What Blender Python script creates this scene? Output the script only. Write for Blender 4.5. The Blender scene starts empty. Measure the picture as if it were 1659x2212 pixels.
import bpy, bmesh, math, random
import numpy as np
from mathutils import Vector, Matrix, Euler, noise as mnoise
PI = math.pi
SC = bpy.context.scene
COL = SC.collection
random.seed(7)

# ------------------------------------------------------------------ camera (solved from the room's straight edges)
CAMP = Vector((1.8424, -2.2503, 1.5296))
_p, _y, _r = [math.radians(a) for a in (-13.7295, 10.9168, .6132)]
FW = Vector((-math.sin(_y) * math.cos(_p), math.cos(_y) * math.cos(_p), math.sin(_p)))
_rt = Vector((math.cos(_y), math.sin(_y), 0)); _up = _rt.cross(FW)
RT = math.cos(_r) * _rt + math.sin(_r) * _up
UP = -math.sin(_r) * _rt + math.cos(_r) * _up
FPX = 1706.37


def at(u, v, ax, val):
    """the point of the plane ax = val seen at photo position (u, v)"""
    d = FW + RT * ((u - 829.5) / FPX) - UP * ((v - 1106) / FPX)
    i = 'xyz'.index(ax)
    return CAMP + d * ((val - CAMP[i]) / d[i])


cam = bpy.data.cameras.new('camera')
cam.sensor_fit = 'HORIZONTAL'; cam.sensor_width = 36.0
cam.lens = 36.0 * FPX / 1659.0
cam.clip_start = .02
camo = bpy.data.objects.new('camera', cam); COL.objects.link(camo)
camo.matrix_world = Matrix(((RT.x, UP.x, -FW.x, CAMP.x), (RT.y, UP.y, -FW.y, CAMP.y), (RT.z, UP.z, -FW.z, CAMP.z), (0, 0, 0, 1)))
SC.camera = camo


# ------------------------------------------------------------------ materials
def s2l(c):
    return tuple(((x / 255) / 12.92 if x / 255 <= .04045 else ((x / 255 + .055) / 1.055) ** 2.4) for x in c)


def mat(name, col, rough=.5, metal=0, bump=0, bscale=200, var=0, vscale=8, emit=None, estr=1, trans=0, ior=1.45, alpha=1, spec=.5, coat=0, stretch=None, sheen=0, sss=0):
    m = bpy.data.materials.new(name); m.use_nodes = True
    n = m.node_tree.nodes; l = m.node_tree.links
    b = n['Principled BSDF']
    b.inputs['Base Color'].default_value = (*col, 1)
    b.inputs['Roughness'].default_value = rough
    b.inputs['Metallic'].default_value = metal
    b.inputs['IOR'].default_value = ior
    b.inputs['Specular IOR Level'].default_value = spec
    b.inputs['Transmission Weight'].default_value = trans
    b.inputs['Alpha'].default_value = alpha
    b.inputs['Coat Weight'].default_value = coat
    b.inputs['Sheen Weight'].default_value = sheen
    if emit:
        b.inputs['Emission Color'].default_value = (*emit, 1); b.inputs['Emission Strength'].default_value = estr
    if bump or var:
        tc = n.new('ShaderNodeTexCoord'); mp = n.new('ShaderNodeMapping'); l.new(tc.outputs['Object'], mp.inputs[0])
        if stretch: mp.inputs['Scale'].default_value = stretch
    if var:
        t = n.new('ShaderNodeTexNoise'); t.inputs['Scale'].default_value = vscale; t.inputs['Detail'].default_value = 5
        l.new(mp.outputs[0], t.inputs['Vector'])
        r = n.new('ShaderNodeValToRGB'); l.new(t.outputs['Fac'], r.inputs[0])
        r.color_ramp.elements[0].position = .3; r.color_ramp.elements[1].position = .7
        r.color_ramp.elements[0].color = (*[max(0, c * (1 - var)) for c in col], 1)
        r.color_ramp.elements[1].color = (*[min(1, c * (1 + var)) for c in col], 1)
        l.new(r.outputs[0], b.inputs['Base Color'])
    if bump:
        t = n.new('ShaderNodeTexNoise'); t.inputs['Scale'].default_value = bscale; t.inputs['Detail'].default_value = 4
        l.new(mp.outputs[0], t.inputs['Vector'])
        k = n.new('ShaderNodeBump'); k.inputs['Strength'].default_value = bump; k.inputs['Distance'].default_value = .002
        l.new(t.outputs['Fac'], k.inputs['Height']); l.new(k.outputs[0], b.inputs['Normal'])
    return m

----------

• _YOUR OBJECTIVE_
What is needed is an exact copy of the lines from the start of the listing through the line where "random.seed(7)" sits, please, both end lines included and nothing more.

• _COMPLETED TASK_
What Blender Python script creates this scene? Output the script only. Write for Blender 4.5. The Blender scene starts empty. Measure the picture as if it were 1659x2212 pixels.
import bpy, bmesh, math, random
import numpy as np
from mathutils import Vector, Matrix, Euler, noise as mnoise
PI = math.pi
SC = bpy.context.scene
COL = SC.collection
random.seed(7)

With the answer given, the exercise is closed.